Wilberforce retired from the House of Commons in 1825 and,
contrary to british mythology, did not play a significant
part in persuading Parliament to bring an end to slavery.
Most
abolitionists were devout Christians who were not motivated
by the welfare of enslaved African people, but instead agonised
about retribution from God and the wrath that would be revisited
upon the souls of europeans responsible for subjugating African
people. As such, following the 1833 Act for the abolishment
of slavery, the abolitionists saw no contradiction or moral
impropriety in paying reparations to themselves and then proceeding
to colonise Africa using brutal force under the new banner
of spreading christianity, civilisation and commerce.
|
| enslavement
or "slavery" |
|
The
word 'Enslavement' is used to make a definitive ideological
distinction between 'slavery' by the oppressors and the 'enslavement'
of African people.
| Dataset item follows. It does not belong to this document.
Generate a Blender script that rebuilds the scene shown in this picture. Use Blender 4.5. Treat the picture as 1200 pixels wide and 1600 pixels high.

It remains immoral and inappropriate to
commemorate 'slavery' which relates to the actions of the
oppressor. British slavery is not the same as African enslavement.
The only respectful commemorative process is that of a remembrance
or memorial focused on reversing the injustices committed
whilst restoring the history and legacy of the African people
and culture lost through the process of enslavement. Slavery
memorial is not the same as African remembrance.